Pictures

We can take care of all your image needs.

There are two basic types of images, and we can provide you with both. Let's go over the differences between them.

Raster

Explained

Raster images are typically used for photographs, digital artwork and web graphics (such as banner ads, social media content and email graphics). If you have ever seen a JPEG, GIFs, or PNG file, these are examples of Raster images. The image is made up of rows and columns of small colored boxes. Raster images are measured in Dots Per Inch (DPI) or Pixels Per Inch (PPI). Most internet sites run pictures between 72 - 100 dpi. This allows them to look amazing on your screen and also load off the internet fairly fast. Most Raster images are printed at 300 dpi, so you might need to save various versions of an image depending on how it is going to be used. We recommending saving your Raster images in the approximate size that they will be used in. So your designer is not having to stretch or shrink them. If you have a choice its always easier to go down in pixel count and size then to go up.

The Issues

The higher the pixel density, the smaller the boxes and the more the image can be enlarged before it becomes distorted. This distortion comes from the fact that as the picture increases in size so does the number of colored boxes required to make the image. The problem is the computer docent have any information on what color these new extra boxes should be, so it does its best to guess. This can cause problems, commonly referred to as a picture becoming pixilated or low resolution. If you look at a straight line or curve in Raster format, it is actually made up of three different colors. This makes it hard to print a logo using a Raster format.

The Pros

Raster formats are really great for capturing detailed images that might need those subtle changes to really have the image look lifelike. Your face and skin tone are made up of many shapes, curves and slight changes in pigment. These slight changes are better captured by a Raster image than by something with a hard line such as a Vector image.

Vector

Explained

If you have ever seen detailed illustrative work, industrial illustration or a companies logos, they are most likely Vector Images. PDF, EPS, and AI are all file formats that save images in Vector Formats. Every Vector image is a mixture of lines, curves, and edges. Each line or curve runs through control points or nodes, and these points are assigned an X and Y axis location on the grid.
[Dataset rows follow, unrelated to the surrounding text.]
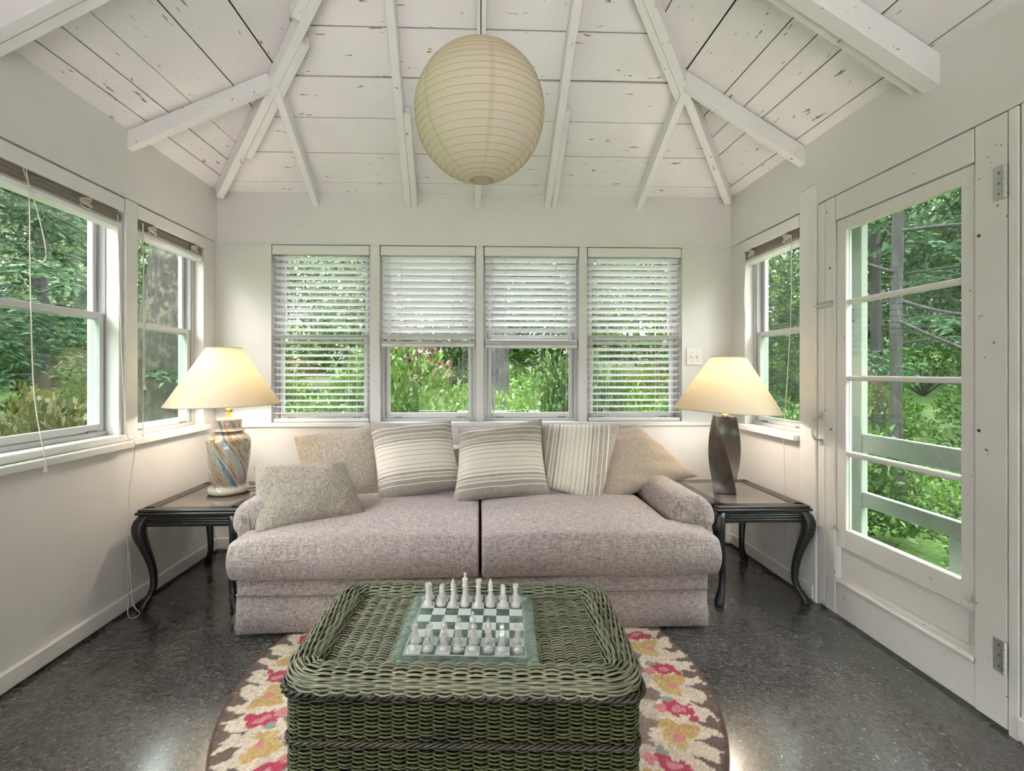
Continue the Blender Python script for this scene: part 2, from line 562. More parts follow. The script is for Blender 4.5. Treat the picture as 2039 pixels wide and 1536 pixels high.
# barrel bolt
h = B(); wb(h, 'right', 2.205, 2.310, 1.508, 1.512, .010, .013, .0005); wb(h, 'right', 2.205, 2.310, 1.535, 1.539, .010, .013, .0005)
wb(h, 'right', 2.205, 2.310, 1.505, 1.542, .009, .011, .0005)
h.tube([(XR - .018, 2.20, 1.523), (XR - .018, 2.325, 1.523)], .005, 8)
h.build('bolt', M_STEEL, d1, smooth=True)
# turn buttons holding the sash
for a, z in ((1.562, .385), (2.194, .425)):
    h = B(); wb(h, 'right', a - .006, a + .006, z - .002, z + .022, .010, .016, .002)
    h.tube([(XR - .02, a - .02, z + .004), (XR - .03, a, z), (XR - .02, a + .02, z + .006)], .003, 6)
    h.build('turn_button', M_STEEL, d1)
for a, z in ((1.545, 1.66), (1.545, .985), (2.226, 1.70), (2.22, .905)):
    h = B(); wb(h, 'right', a - .005, a + .005, z - .005, z + .005, .010, .0112, .001); h.build('plugged_knot', N('knot_brown', (.13, .06, .045), .6).m if 'knot_brown' not in bpy.data.materials else bpy.data.materials['knot_brown'], d1)

# outer screen door standing beyond it
M_OUT = paint('weathered_outside_paint', (.33, .35, .32), .6, chips=1.0)
d2 = empty('door_2', (XR + .14, 1.88, 0), kind='structure')
for a0, a1, z0, z1 in ((2.205, 2.312, 0, 2.02), (1.44, 1.55, 0, 2.02)): wb(B(), 'right', a0, a1, z0, z1, -.165, -.13, .003).build('stile', M_OUT, d2)
for z0, z1, nm in ((1.92, 2.02, 'rail'), (.795, .885, 'rail'), (.53, .60, 'rail'), (.02, .16, 'rail')): wb(B(), 'right', 1.55, 2.205, z0, z1, -.163, -.135, .003).build(nm, M_OUT, d2)
wb(B(), 'right', 1.74, 1.79, .16, .53, -.16, -.137, .003).build('baluster', M_OUT, d2)
h = B(); h.tube(bez([(XR + .13, 2.25, 1.44), (XR + .10, 2.245, 1.46), (XR + .105, 2.248, 1.49), (XR + .128, 2.25, 1.50)], 6), .004, 6); h.build('hook', M_DARKSTEEL, d2, smooth=True)

# ------------------------------------------------------------------ ceiling: hip roof of painted boards on rafters
ceil = empty('ceiling', (0, 1.3, EAVE), kind='structure')
RX = .061          # ridge
RUN_L = RX - XL; RUN_R = XR - RX; RISE = RUN_L * TL; RUN_B = RISE / TB
TH = .020
nB = Vector((0, math.sin(PB), math.cos(PB))); nL = Vector((-math.sin(PL), 0, math.cos(PL))); nR = Vector((math.sin(PR), 0, math.cos(PR)))
def bp(x, r): return Vector((x, D - r, EAVE + r * TB))
def lp(y, r): return Vector((XL + r, y, EAVE + r * TL))
def rp(y, r): return Vector((XR - r, y, EAVE + r * TR))
def back_board(r0, r1, x0=None, x1=None):
    e = lambda r: (XL + r * TB / TL, XR - r * TB / TR)
    a, bq = e(r0), e(r1)
    X = [a[0] if x0 is None else x0, a[1] if x1 is None else x1, bq[1] if x1 is None else x1, bq[0] if x0 is None else x0]
    P = [bp(X[0], r0), bp(X[1], r0), bp(X[2], r1), bp(X[3], r1)]
    lift = nB * R.uniform(0, .004)
    B().prism([p + lift for p in P], nB * TH).build('board', M_BOARD_X, ceil)
rs = [0.0, .078, .262, .455, .652, .857, 1.06, 1.26, 1.46, 1.66, RUN_B - .002]
for k in range(len(rs) - 1):
    g = (.0022, .003, .0035, .006, .0065, .0045)[k % 6]
    r0, r1 = rs[k] + (g / 2 if k else 0), rs[k + 1] - g / 2
    if k in (4,):   # butt joint over the centre rafter
        back_board(r0, r1, None, -.013); back_board(r0 + .003, r1, -.010, None)
    else:
        back_board(r0, r1)
def side_board(fn, n, r0, r1, taper, mname):
    T_ = TL if fn is lp else TR
    y_end = lambda r: D - r * T_ / TB
    P = [fn(YF, r0[0]), fn(y_end(r0[1]), r0[1]), fn(y_end(r1[1]), r1[1]), fn(YF, r1[0])]
    lift = n * R.uniform(0, .004)
    bb = B()
    P = [p + lift for p in P]
    bb.prism(P if fn is rp else P, n * TH).build('board', mname, ceil)
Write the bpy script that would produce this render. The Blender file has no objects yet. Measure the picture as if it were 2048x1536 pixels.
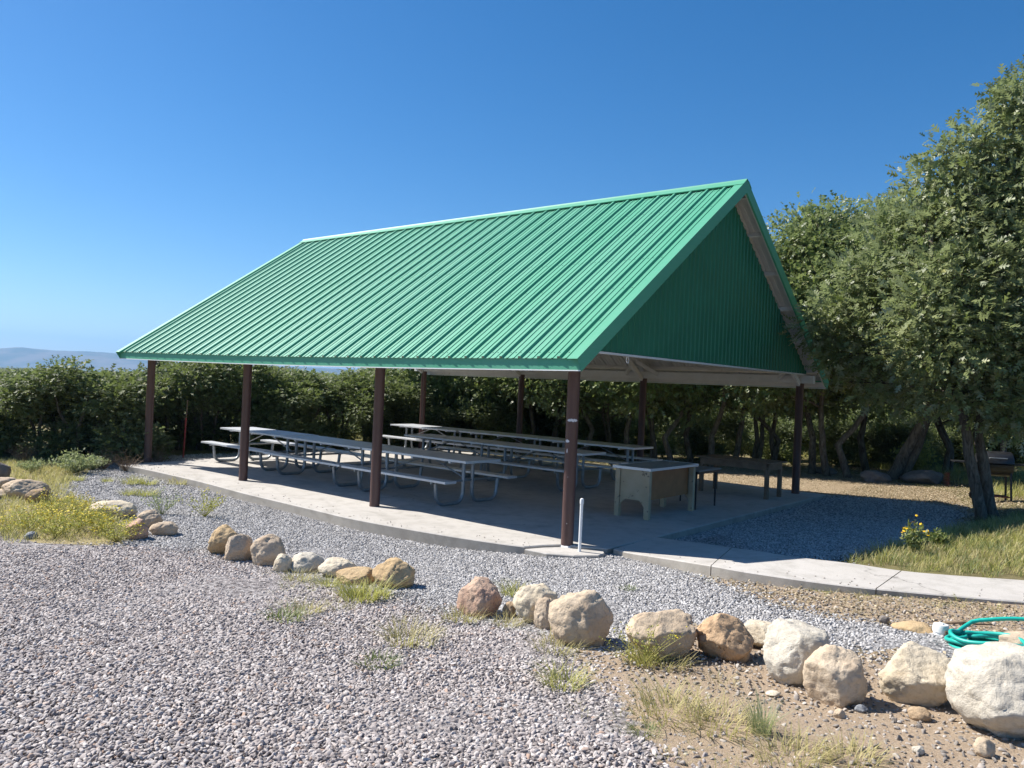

Each of these points has a definite position on the x- and y-axes of the work plane and determines the direction of the path; further, each path may be assigned various attributes, including such values as stroke color, shape, curve, thickness, and fill. Because of this, the images size can be adjusted without affecting the image.

The Issues

Vector images have clear, sharp lines, where one thing begins, and the last things end. Some images are designed this way, such as letters in the English language. However, other images have more subtle transition points such as the human face. Using sharp lines on a subtle transition image can cause the image to look distorted or cartoonish.

The Pros

Vector images are great for logos or any image that might be used in several different places. Because they can be shrunk down to fit on a business card and blown up to fit on a highway billboard. Like we mentioned before this is because the image is made up of a collection of nodes that have a defined X and Y Axis. This node will have information on what stroke, color, shape, curve, thickness, and fill to use to get to the next node. So if the space between the nodes is shrunk down or expanded it doesn't matter. Also for any image that needs sharp clearly defined lines, it's best to go with a Vector format.